Trump keeps giving gifts to terrorists

Trump keeps giving gifts to terrorists
For terrorist organisations such as the Islamic State (ISIS) and al-Qaeda, the election of Donald Trump as US president is the gift that keeps on giving. During the presidential campaign, Trump called for banning Muslims from entering the United States. He later seemed to revise this pledge to say he would institute “extreme vetting” of immigrants from Muslim countries but Trump never truly backtracks on his outrageous comments; he just obfuscates them.

Trump’s January 27th announcement banning refugees and immigrants from seven Muslim-majority countries was heralded by his followers as a fulfillment of his campaign promise. While it is true that he did not include all Muslim countries in his executive order and focused on countries and not on religion, suggestions that Christians from those countries would soon be exempted from the ban made the intention clear and put Christians in the Middle East at risk.

Trump has surrounded himself with advisers such as Steve Bannon, who has close ties to white nationalists and anti-Islam activists, so few doubt the underlying motivation for the president’s actions. Bannon, who has no foreign policy experience, was rewarded on January 29th with a position on the National Security Council (NSC) while the director of National Intelligence and the chairman of the Joint Chiefs of Staff were removed from the NSC.

While Trump claimed the move was required for national security reasons, not a single immigrant or refugee from any of the seven countries named in the ban has conducted a deadly terrorist attack on US soil, including the 9/11 attack.

Among the countries included in Trump’s ban on immigration is Iraq, perhaps Washington’s biggest ally in the war against ISIS. It is unclear how offending your biggest ally is part of a strategy to defeat the enemy but that is what Trump has done.

Thousands of Iraqis who fought alongside and advised US troops in the war against ISIS are now banned from entering the United States. Media reports said among the first people turned away be¬cause of the ban was an Iraqi who has worked for the US government for ten years and the spouse of an Iraqi who worked for a US contractor and now lives in the United States.

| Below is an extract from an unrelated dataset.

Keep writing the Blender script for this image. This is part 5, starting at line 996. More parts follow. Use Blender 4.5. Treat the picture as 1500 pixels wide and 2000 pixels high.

It is hard to imagine that the demoralisation and insult these Iraqis now feel will not affect their commitment to the fight or at least their commitment to working with US forces.

By his actions, Trump not only validated the extremists’ claim that the West was at war with Islam, he offended the 3 million American Muslims who understandably feel that they, too, eventually will be targeted under a Trump presidency.

For many American-Muslim citizens, the ban prevents family members living abroad from visiting. In the worst scenario, Trump’s actions and attitudes could radicalise some American Muslims by creating feelings of disillusionment and alienation. Legions of Trump supporters express anti-Muslim bigotry on social media — just as they did at Trump campaign rallies — but have never been called out by the president.

Somewhat lost in the uproar over Trump’s immigration ban, the president signed an executive order on January 28th stating: “It is the policy of the United States that ISIS be defeated. Within 30 days, a preliminary draft of the plan to defeat ISIS shall be submitted to the president by the secretary of Defence.”

The executive order directed the plan to include guidelines on the use of public diplomacy, information operations and cyber-strategies “to isolate and delegitimise ISIS and its radical Islamist ideology.” It instructed the Pentagon to identify “new coalition partners in the fight against ISIS and policies to empower coalition partners”.

One might recall that during the presidential election campaign Trump repeatedly declared that he had a “secret plan” to destroy ISIS and at one point claimed that he knew more than the country’s generals. Apparently, the big secret about Trump’s plan has been revealed: He had no plan and he knows decidedly less than the generals.

For an incoming administration to reassess US strategy to fight terrorism is perfectly understandable — Hillary Clinton probably would have done the same thing — but to simultaneously take actions that only serve to undermine the fight against terrorism shows a level of policy incoherence that is truly stunning.

Trump also announced that he had instructed the Pentagon and US State Department to draft a plan to establish safe zones in Syria for Syrian refugees, to which Russia — the de facto arbiter of what happens in Syria — responded with a more diplomatic version of, “Say what?”

All of this happened during the president’s first eight days in office, with 1,453 days to go in his first term. If ISIS and al-Qaeda leaders drank alcohol, they would be popping champagne bottles.